- _Exercise details_
Write the material out again in full, word for word. Do not include the pictures.

- _Information supplied_
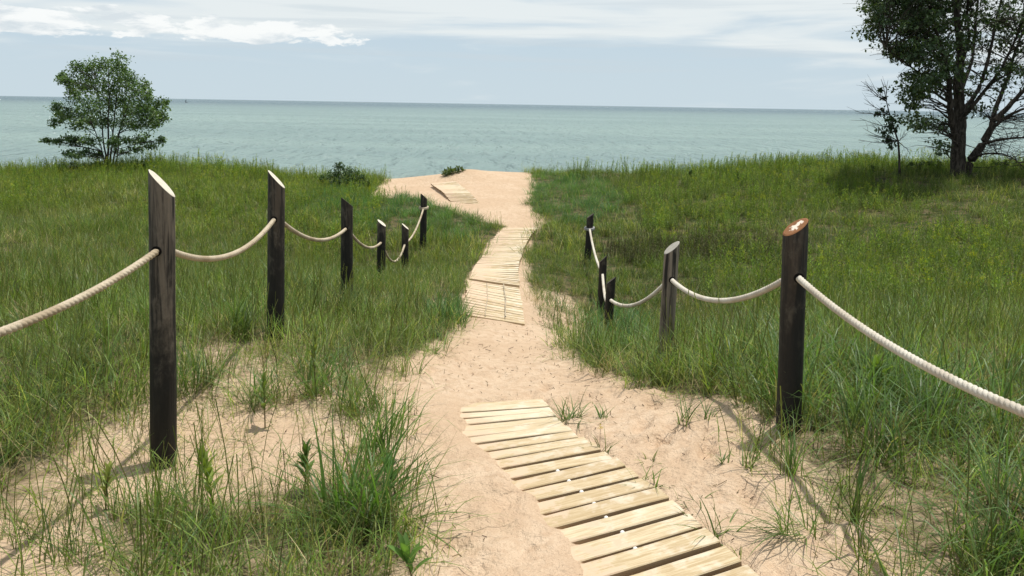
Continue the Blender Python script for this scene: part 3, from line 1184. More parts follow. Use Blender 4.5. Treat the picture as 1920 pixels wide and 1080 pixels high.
def seed_stalks(n, spread, h, seed, col, heads=0):
    """thin upright stalks with a loose feathery head"""
    r = np.random.default_rng(seed)
    V, F, Tn = [], [], []
    for b in range(n):
        ox, oy = r.normal(0, spread, 2)
        L = h * r.uniform(.75, 1.15)
        lx, ly = r.normal(0, .10, 2)
        w = .0022
        c = np.array(col) * r.uniform(.8, 1.2)
        a = r.uniform(0, math.pi)
        wx, wy = math.cos(a) * w, math.sin(a) * w
        i0 = len(V)
        for s in range(4):
            t = s / 3
            x, y, z = ox + lx * L * t * t, oy + ly * L * t * t, L * t - .02
            V += [(x - wx, y - wy, z), (x + wx, y + wy, z)]; Tn += [c, c]
        for s in range(3):
            j = i0 + 2 * s
            F += [(j, j + 1, j + 3), (j, j + 3, j + 2)]
        for k in range(heads):
            t = .78 + .22 * k / 7
            x, y, z = ox + lx * L * t * t, oy + ly * L * t * t, L * t - .02
            b_ = r.uniform(0, 6.28)
            j = len(V)
            V += [(x, y, z), (x + math.cos(b_) * .007, y + math.sin(b_) * .007, z + .016), (x + math.cos(b_ + .5) * .003, y + math.sin(b_ + .5) * .003, z + .02)]
            Tn += [c * 1.2] * 3
            F.append((j, j + 1, j + 2))
    return V, F, Tn


def weed(nst, h, leafl, seed, cols, spread=.10, flower=None):
    """upright stems with many narrow leaves"""
    r = np.random.default_rng(seed)
    V, F, Tn = [], [], []
    for s_ in range(nst):
        ox, oy = r.normal(0, spread, 2)
        H = h * r.uniform(.6, 1.15)
        lx, ly = r.normal(0, .12, 2)
        c0 = np.array(cols[r.integers(len(cols))]) * r.uniform(.8, 1.2)
        for q in range(2):
            w = .0028
            wx, wy = (w, 0) if q else (0, w)
            j = len(V)
            V += [(ox - wx, oy - wy, -.02), (ox + wx, oy + wy, -.02), (ox + lx * H + wx * .5, oy + ly * H + wy * .5, H), (ox + lx * H - wx * .5, oy + ly * H - wy * .5, H)]
            Tn += [c0 * .7] * 4
            F += [(j, j + 1, j + 2), (j, j + 2, j + 3)]
        nl = int(H / .020)
        for k in range(nl):
            t = .12 + .88 * k / nl
            a = k * 2.4 + r.uniform(-.4, .4)
            L = leafl * (1.15 - .55 * t) * r.uniform(.7, 1.2)
            x, y, z = ox + lx * H * t, oy + ly * H * t, H * t
            up = .25 + .7 * t
            ex, ey, ez = x + math.cos(a) * L * math.cos(up), y + math.sin(a) * L * math.cos(up), z + L * math.sin(up)
            mx_, my_, mz_ = (x + ex) / 2, (y + ey) / 2, (z + ez) / 2 + .08 * L
            w = L * .14
            sx, sy = -math.sin(a) * w, math.cos(a) * w
            j = len(V)
            V += [(x, y, z), (mx_ + sx, my_ + sy, mz_), (ex, ey, ez), (mx_ - sx, my_ - sy, mz_)]
            c = c0 * r.uniform(.8, 1.25)
            Tn += [c] * 4
            F += [(j, j + 1, j + 2), (j, j + 2, j + 3)]
        if flower is not None:
            for k in range(10):
                x, y, z = ox + lx * H + r.normal(0, .015), oy + ly * H + r.normal(0, .015), H + r.uniform(-.03, .03)
                j = len(V)
                V += [(x, y, z), (x + .008, y, z + .006), (x, y + .008, z + .008)]
                Tn += [np.array(flower)] * 3
                F.append((j, j + 1, j + 2))
    return V, F, Tn


def proto(name, parts, mat):
    V, F, Tn = [], [], []
    for (v, f, t) in parts:
        o_ = len(V)
        V += v; Tn += [tuple(x) for x in t]
        F += [tuple(i + o_ for i in q) for q in f]
    me = mesh_np(name, np.array(V), np.array(F), (mat,), tint=np.array(Tn), smooth=False)
    return bpy.data.objects.new(name, me)     # source geometry only, never linked to the scene


GREEN = [(0.090, 0.130, 0.038), (0.115, 0.150, 0.045), (0.060, 0.092, 0.032), (0.150, 0.180, 0.060), (0.085, 0.125, 0.055), (0.045, 0.075, 0.026), (.19, .20, .08)]
BLUEG = [(0.070, 0.118, 0.042), (0.105, 0.155, 0.070), (0.055, 0.095, 0.034), (0.135, 0.180, 0.090)]
OLIVE = [(0.130, 0.145, 0.036), (0.095, 0.115, 0.034), (0.165, 0.170, 0.050), (0.060, 0.080, 0.026), (.20, .20, .07)]
STRAW = [(0.36, 0.28, 0.15), (0.28, 0.21, 0.11), (0.44, 0.36, 0.20)]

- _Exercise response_
Continue the Blender Python script for this scene: part 3, from line 1184. More parts follow. Use Blender 4.5. Treat the picture as 1920 pixels wide and 1080 pixels high.
def seed_stalks(n, spread, h, seed, col, heads=0):
    """thin upright stalks with a loose feathery head"""
    r = np.random.default_rng(seed)
    V, F, Tn = [], [], []
    for b in range(n):
        ox, oy = r.normal(0, spread, 2)
        L = h * r.uniform(.75, 1.15)
        lx, ly = r.normal(0, .10, 2)
        w = .0022
        c = np.array(col) * r.uniform(.8, 1.2)
        a = r.uniform(0, math.pi)
        wx, wy = math.cos(a) * w, math.sin(a) * w
        i0 = len(V)
        for s in range(4):
            t = s / 3
            x, y, z = ox + lx * L * t * t, oy + ly * L * t * t, L * t - .02
            V += [(x - wx, y - wy, z), (x + wx, y + wy, z)]; Tn += [c, c]
        for s in range(3):
            j = i0 + 2 * s
            F += [(j, j + 1, j + 3), (j, j + 3, j + 2)]
        for k in range(heads):
            t = .78 + .22 * k / 7
            x, y, z = ox + lx * L * t * t, oy + ly * L * t * t, L * t - .02
            b_ = r.uniform(0, 6.28)
            j = len(V)
            V += [(x, y, z), (x + math.cos(b_) * .007, y + math.sin(b_) * .007, z + .016), (x + math.cos(b_ + .5) * .003, y + math.sin(b_ + .5) * .003, z + .02)]
            Tn += [c * 1.2] * 3
            F.append((j, j + 1, j + 2))
    return V, F, Tn


def weed(nst, h, leafl, seed, cols, spread=.10, flower=None):
    """upright stems with many narrow leaves"""
    r = np.random.default_rng(seed)
    V, F, Tn = [], [], []
    for s_ in range(nst):
        ox, oy = r.normal(0, spread, 2)
        H = h * r.uniform(.6, 1.15)
        lx, ly = r.normal(0, .12, 2)
        c0 = np.array(cols[r.integers(len(cols))]) * r.uniform(.8, 1.2)
        for q in range(2):
            w = .0028
            wx, wy = (w, 0) if q else (0, w)
            j = len(V)
            V += [(ox - wx, oy - wy, -.02), (ox + wx, oy + wy, -.02), (ox + lx * H + wx * .5, oy + ly * H + wy * .5, H), (ox + lx * H - wx * .5, oy + ly * H - wy * .5, H)]
            Tn += [c0 * .7] * 4
            F += [(j, j + 1, j + 2), (j, j + 2, j + 3)]
        nl = int(H / .020)
        for k in range(nl):
            t = .12 + .88 * k / nl
            a = k * 2.4 + r.uniform(-.4, .4)
            L = leafl * (1.15 - .55 * t) * r.uniform(.7, 1.2)
            x, y, z = ox + lx * H * t, oy + ly * H * t, H * t
            up = .25 + .7 * t
            ex, ey, ez = x + math.cos(a) * L * math.cos(up), y + math.sin(a) * L * math.cos(up), z + L * math.sin(up)
            mx_, my_, mz_ = (x + ex) / 2, (y + ey) / 2, (z + ez) / 2 + .08 * L
            w = L * .14
            sx, sy = -math.sin(a) * w, math.cos(a) * w
            j = len(V)
            V += [(x, y, z), (mx_ + sx, my_ + sy, mz_), (ex, ey, ez), (mx_ - sx, my_ - sy, mz_)]
            c = c0 * r.uniform(.8, 1.25)
            Tn += [c] * 4
            F += [(j, j + 1, j + 2), (j, j + 2, j + 3)]
        if flower is not None:
            for k in range(10):
                x, y, z = ox + lx * H + r.normal(0, .015), oy + ly * H + r.normal(0, .015), H + r.uniform(-.03, .03)
                j = len(V)
                V += [(x, y, z), (x + .008, y, z + .006), (x, y + .008, z + .008)]
                Tn += [np.array(flower)] * 3
                F.append((j, j + 1, j + 2))
    return V, F, Tn


def proto(name, parts, mat):
    V, F, Tn = [], [], []
    for (v, f, t) in parts:
        o_ = len(V)
        V += v; Tn += [tuple(x) for x in t]
        F += [tuple(i + o_ for i in q) for q in f]
    me = mesh_np(name, np.array(V), np.array(F), (mat,), tint=np.array(Tn), smooth=False)
    return bpy.data.objects.new(name, me)     # source geometry only, never linked to the scene


GREEN = [(0.090, 0.130, 0.038), (0.115, 0.150, 0.045), (0.060, 0.092, 0.032), (0.150, 0.180, 0.060), (0.085, 0.125, 0.055), (0.045, 0.075, 0.026), (.19, .20, .08)]
BLUEG = [(0.070, 0.118, 0.042), (0.105, 0.155, 0.070), (0.055, 0.095, 0.034), (0.135, 0.180, 0.090)]
OLIVE = [(0.130, 0.145, 0.036), (0.095, 0.115, 0.034), (0.165, 0.170, 0.050), (0.060, 0.080, 0.026), (.20, .20, .07)]
STRAW = [(0.36, 0.28, 0.15), (0.28, 0.21, 0.11), (0.44, 0.36, 0.20)]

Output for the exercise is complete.